Your FICO Score and What It Means for Repairing your Credit

Published by Jennifer at 10:19 pm under Credit Repair, FICO Score

A FICO score is a credit score developed by Fair Isaac & Co. Credit scoring is a method of determining the likelihood that credit users will pay their bills. Fair, Isaac began its pioneering work with credit scoring in the late 1950s and, since then, scoring has become widely accepted by lenders as a reliable means of credit evaluation. A credit score attempts to condense a borrowers credit history into a single number. Fair, Isaac & Co. and the credit bureaus do not reveal how these scores are computed. The Federal Trade Commission has ruled this to be acceptable.

Credit scores are calculated by using scoring models and mathematical tables that assign points for different pieces of information which best predict future credit performance. Developing these models involves studying how thousands, even millions, of people have used credit. Score-model developers find predictive factors in the data that have proven to indicate future credit performance. Models can be developed from different sources of data. Credit-bureau models are developed from information in consumer credit-bureau reports.

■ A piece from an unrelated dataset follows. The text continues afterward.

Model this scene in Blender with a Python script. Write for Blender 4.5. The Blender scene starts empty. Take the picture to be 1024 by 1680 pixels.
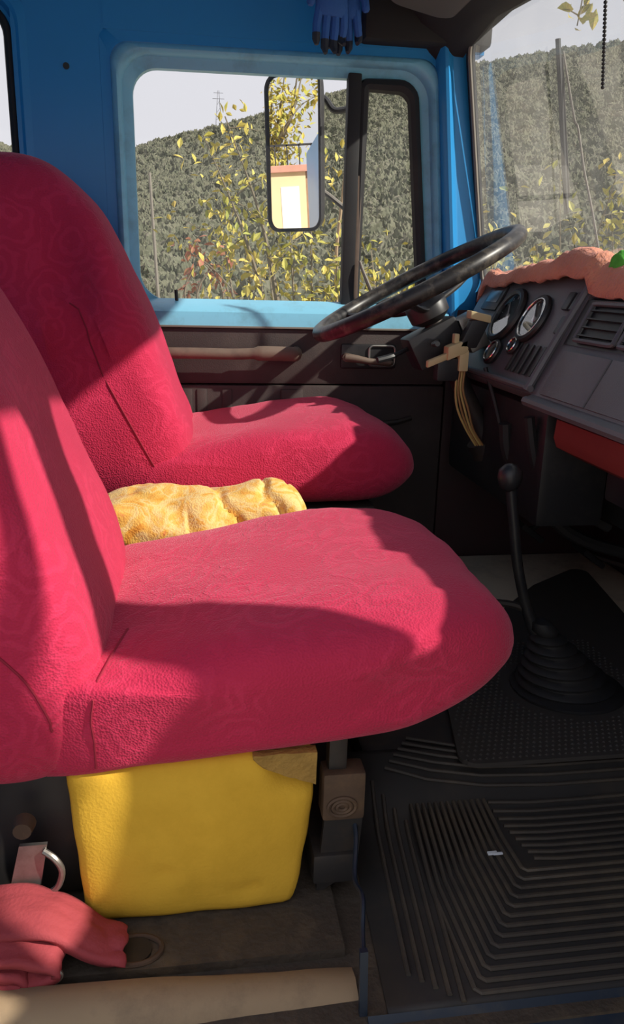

Credit scores analyze a borrower’s credit history considering numerous factors such as; Late payments, the amount of time credit has been established, the amount of credit used versus the amount of credit available, length of time at present residence, employment history and negative credit information such as bankruptcies, charge-offs, collections, etc.

There are really three FICO scores computed by data provided by each of the three bureaus––Experian, Trans Union and Equifax. Some lenders use one of these three scores, while other lenders may use the middle score.

It is possible to increase your FICO score, although it can be difficult to do in the short-term.  Some ways to increase your FICO score include; Pay your bills on time. Late payments and collections can have a serious impact on your score.   Do not apply for credit frequently. Having a large number of inquiries on your credit report can worsen your score.   Reduce your credit-card balances. If you are “maxed” out on your credit cards, this will affect your credit score negatively. If you have limited credit, obtain additional credit. Not having sufficient credit can negatively impact your score. 

Additionally, since the method used to calculate the credit score is essentially just a complicated formula, one can change the score by causing changes in the variables that are important factors in the equation. There are several approaches that are used in calculating the credit score.  These approaches include:

Credit Counseling: Various credit counsling organizations exist. Their services are often free of charge. Mortgage professionals caution that using a credit counseling service will negatively affect your ability to obtain a mortgage. In fact, many mortgage lenders consider credit counseling as bad as a bankruptcy. 

Credit repair: Many for-fee credit repair organizations also exist. These organizations employ less standard solutions. Many websites recommend against using credit-repair organizations, claiming that their tactics are illegal. A typical example of an illegal credit repair approach is to obtain an Employee Identification Number (EIN) and use this when applying for a credit (it is the same length as a Social Security Number and is tied to your name in the same way). This is illegal, however, and a blank credit report might look just as bad as one with a derogatory item on it. Some credit repair organizations claim immense improvements in scores in very short periods of time. Costs may be high and results are not usually guaranteed.  

You can also try and repair your credit yourself.  Though professionals may have useful advice, there are a number of ways to improve your FICO score.  Because the exact formula is not known, the following suggestions are not guarantees, but nevertheless are likely to result in a higher (better) score:  Check credit reports for accuracy. The first strategy to pursue in improving a FICO score is recommended by every credit repair organization and credit bureau.  Also, make sure that you are on time with paying your bills.It goes without saying that punctuality will improve your FICO score. Punctuality will not help in the short term, but over the course of a year, paying bills on time will increase your score by roughly 30 points, and, more importantly, will prevent your score from dropping.  You can also negotiate with collectors and businesses to remove any late payments or collections from a credit report. Often, collectors will happily remove notices off a credit report in exchange for prompt payment. It is important for consumers to obtain any agreement in writing, as once collectors have been paid off it is mostly impossible to have statements removed.